Maybe. The Leafs have shown some dangerous tendencies of late. The worst is the belief that their skill and speed can make up for long periods of disinterest in the kind of mucking for the puck that is still necessary in today’s NHL.

“No one comes to the rink and says: ‘I’m not going to work today,’ ” Hyman said. “But sometimes you have to dig in a little bit harder. You learn from those games and you move forward.

“Yeah, when you’re desperate, you work. We have to find that desperation every night, and you can’t be forced into it. You have to bring it every single day.”

Hyman, of course, is one of those players who brings it every single day. He has no off button, and it is no coincidence the Leafs’ funk started shortly after he hurt his ankle just before Christmas and was lost for 18 days.

The other loss that hurt was goaltender Frederik Andersen, who just returned to the lineup after missing six games with a groin injury.

Going into the Colorado game, Avalanche head coach Jared Bednar challenged his players, saying it was time for them to “put up or shut up.” Leafs head coach Mike Babcock was asked if his team needed to be called out the same way but, probably wisely, sidestepped the question.

“Well, I just think we can play harder,” he said. “Did we have a built-in excuse? I don’t know – when [Andersen] was out, maybe. I didn’t think we tried to use that. I thought we tried to play real well and be stingy defensively.

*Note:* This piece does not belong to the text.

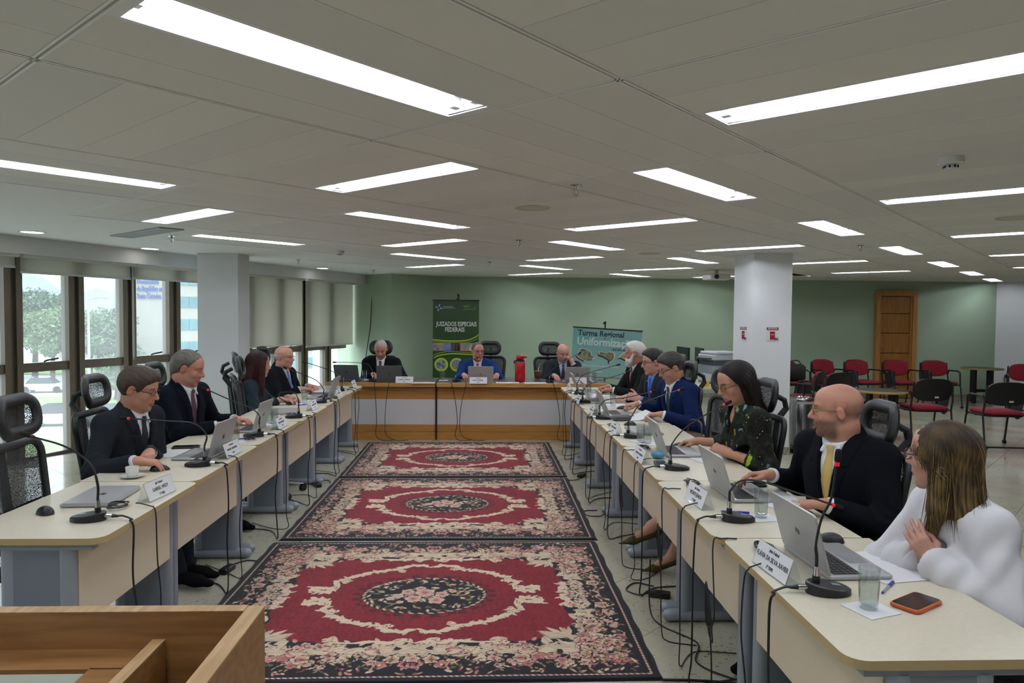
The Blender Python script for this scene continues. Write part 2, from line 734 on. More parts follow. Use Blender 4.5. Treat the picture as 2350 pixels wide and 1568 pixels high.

In saying that, I think we can play at another level.”

Still, Babcock seems to think a small shakeup might help. He took Hyman off John Tavares’s line and reunited the Leafs top line from the previous two seasons. Hyman went back to left wing with Matthews, and also moving in was William Nylander, still looking for his mojo after a prolonged absence due to contract problems.

Babcock said he isn’t sure he will keep them together for the Tampa game, but Pat Quinn is the only Leafs coach of recent vintage known for shuffling his lines in practice only to go back to the old ones at game time.

“We’ve been hit and miss since Christmastime,” Babcock said. “We didn’t feel our work ethic was up to a level to be proud of last game as a group.

“What makes that happen, and what makes the group go, you don’t always know. But if it’s just changing some lines around, then we’ll do that.”